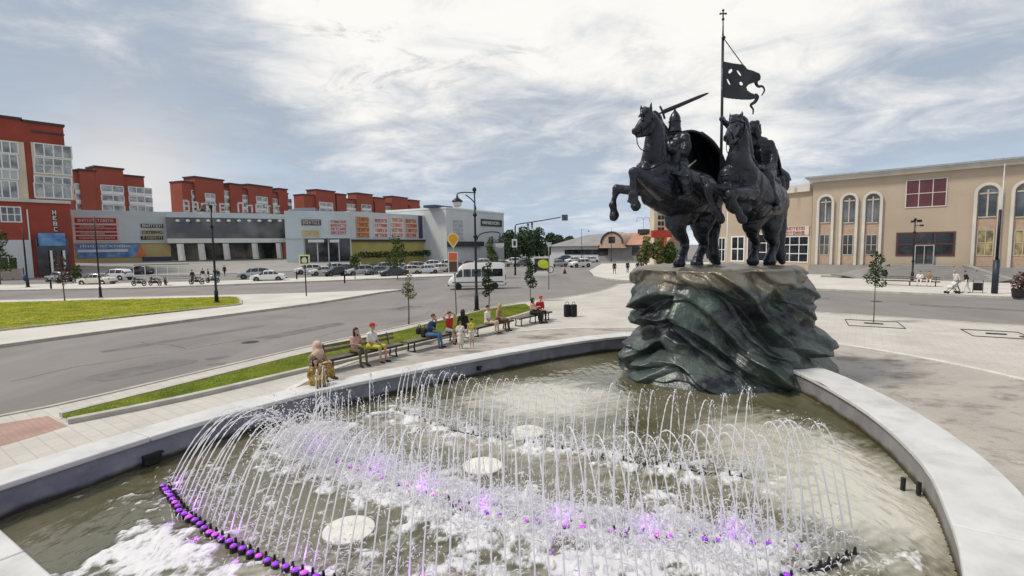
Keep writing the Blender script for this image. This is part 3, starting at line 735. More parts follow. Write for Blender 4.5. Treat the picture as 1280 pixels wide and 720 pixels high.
def strap(name, bvhs, pts, r, parent, m=None, lift=.012):
    P = []
    PP = [Vector((x, y, 0)) for x, y in pts]
    for p in resample(smooth_line(PP, 6), 1.2):
        best = None
        for bv in bvhs:
            h = bv.ray_cast(Vector((0, 0, CH)), ray(p.x, p.y).normalized())
            if h[0] is not None and (best is None or h[3] < best[1]): best = (h[0]+h[1]*lift, h[3])
        if best: P.append(best[0])
    if len(P) < 3: return None
    Q = [P[0]]
    for p in P[1:]:
        if (p-Q[-1]).length < .35: Q.append(p)
    mb = MB(); mb.tube(Q, r, 6); return mb.build(name, m or M_br, parent, True)
def bvh_of(o): return BVHTree.FromPolygons([v.co.copy() for v in o.data.vertices], [tuple(p.vertices) for p in o.data.polygons])

def sculpt(o, amp=.016, amp2=.007, seed=0.0):
    me = o.data; nn = [v.normal.copy() for v in me.vertices]
    for v, n in zip(me.vertices, nn):
        p = v.co
        k = noise.noise(Vector((p.x*3.1+seed, p.y*3.1, p.z*3.1)))*amp*1.2
        k -= amp*1.3*max(0, .16-abs(noise.noise(Vector((p.x*2.3+seed, p.y*2.3+9, p.z*1.7)))))/.16     # muscle creases
        k += noise.fractal(Vector((p.x*11, p.y*11, p.z*11+seed)), .7, 2.1, 3)*amp2
        v.co = p+n*k
    me.update()
# ---- horse with the swordsman
s1 = empty('mounted_knight', (0, 0, 0), 0, 'dark bronze rearing horse with caped swordsman raising his sword on the rock', 'statue')
mb = MB()
# trunk
chain(mb, [(815, 219, 14.55, 22), (830, 231, 14.85, 29), (851, 240, 15.35, 31), (870, 244, 15.9, 28), (876, 250, 16.2, 26)], 18)
blob(mb, 806, 217, 14.35, 12, 15, 14, -20); blob(mb, 820, 216, 14.25, 13, 17, 12, 20)            # breast muscles
blob(mb, 828, 228, 14.2, 18, 11, 9, 35)                                                            # near shoulder
blob(mb, 880, 252, 16.1, 17, 24, 20, 10); blob(mb, 858, 262, 15.6, 17, 21, 16, 10)                 # haunches
chain(mb, [(815, 245, 14.8, 14), (835, 252, 15.1, 18), (850, 258, 15.5, 17)])
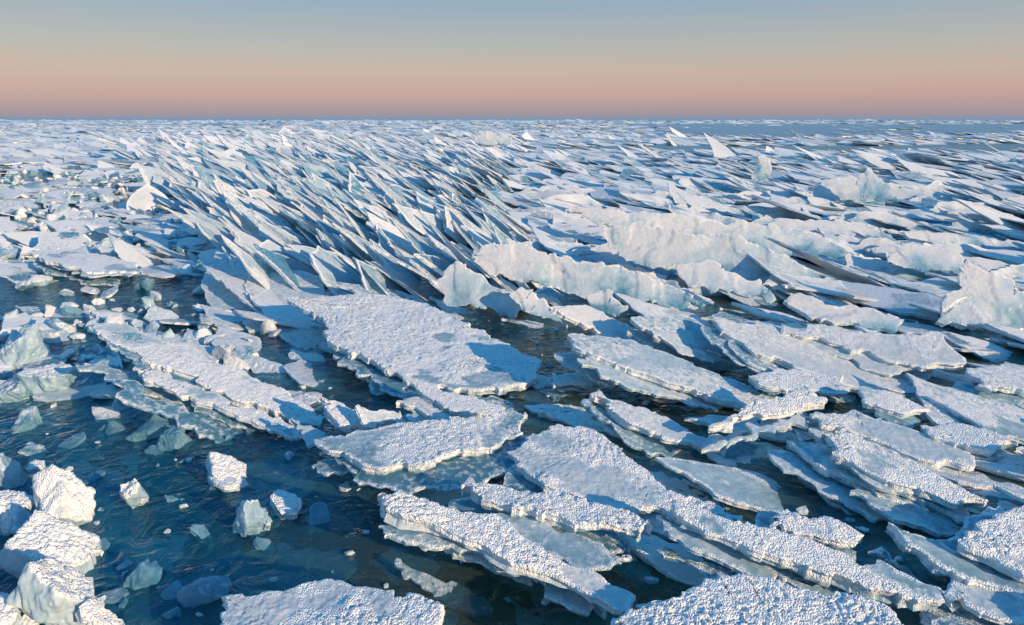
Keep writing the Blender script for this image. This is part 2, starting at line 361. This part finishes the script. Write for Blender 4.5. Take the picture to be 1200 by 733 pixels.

# # # #

- _What to do_
Give back all entries exactly. No pictures belong in the copy.

- _Complete output_
Keep writing the Blender script for this image. This is part 3, starting at line 735. More parts follow. Write for Blender 4.5. Treat the picture as 1280 pixels wide and 720 pixels high.
def strap(name, bvhs, pts, r, parent, m=None, lift=.012):
    P = []
    PP = [Vector((x, y, 0)) for x, y in pts]
    for p in resample(smooth_line(PP, 6), 1.2):
        best = None
        for bv in bvhs:
            h = bv.ray_cast(Vector((0, 0, CH)), ray(p.x, p.y).normalized())
            if h[0] is not None and (best is None or h[3] < best[1]): best = (h[0]+h[1]*lift, h[3])
        if best: P.append(best[0])
    if len(P) < 3: return None
    Q = [P[0]]
    for p in P[1:]:
        if (p-Q[-1]).length < .35: Q.append(p)
    mb = MB(); mb.tube(Q, r, 6); return mb.build(name, m or M_br, parent, True)
def bvh_of(o): return BVHTree.FromPolygons([v.co.copy() for v in o.data.vertices], [tuple(p.vertices) for p in o.data.polygons])

def sculpt(o, amp=.016, amp2=.007, seed=0.0):
    me = o.data; nn = [v.normal.copy() for v in me.vertices]
    for v, n in zip(me.vertices, nn):
        p = v.co
        k = noise.noise(Vector((p.x*3.1+seed, p.y*3.1, p.z*3.1)))*amp*1.2
        k -= amp*1.3*max(0, .16-abs(noise.noise(Vector((p.x*2.3+seed, p.y*2.3+9, p.z*1.7)))))/.16     # muscle creases
        k += noise.fractal(Vector((p.x*11, p.y*11, p.z*11+seed)), .7, 2.1, 3)*amp2
        v.co = p+n*k
    me.update()
# ---- horse with the swordsman
s1 = empty('mounted_knight', (0, 0, 0), 0, 'dark bronze rearing horse with caped swordsman raising his sword on the rock', 'statue')
mb = MB()
# trunk
chain(mb, [(815, 219, 14.55, 22), (830, 231, 14.85, 29), (851, 240, 15.35, 31), (870, 244, 15.9, 28), (876, 250, 16.2, 26)], 18)
blob(mb, 806, 217, 14.35, 12, 15, 14, -20); blob(mb, 820, 216, 14.25, 13, 17, 12, 20)            # breast muscles
blob(mb, 828, 228, 14.2, 18, 11, 9, 35)                                                            # near shoulder
blob(mb, 880, 252, 16.1, 17, 24, 20, 10); blob(mb, 858, 262, 15.6, 17, 21, 16, 10)                 # haunches
chain(mb, [(815, 245, 14.8, 14), (835, 252, 15.1, 18), (850, 258, 15.5, 17)])
Keep writing the Blender script for this image. This is part 2, starting at line 361. This part finishes the script. Write for Blender 4.5. Take the picture to be 1200 by 733 pixels.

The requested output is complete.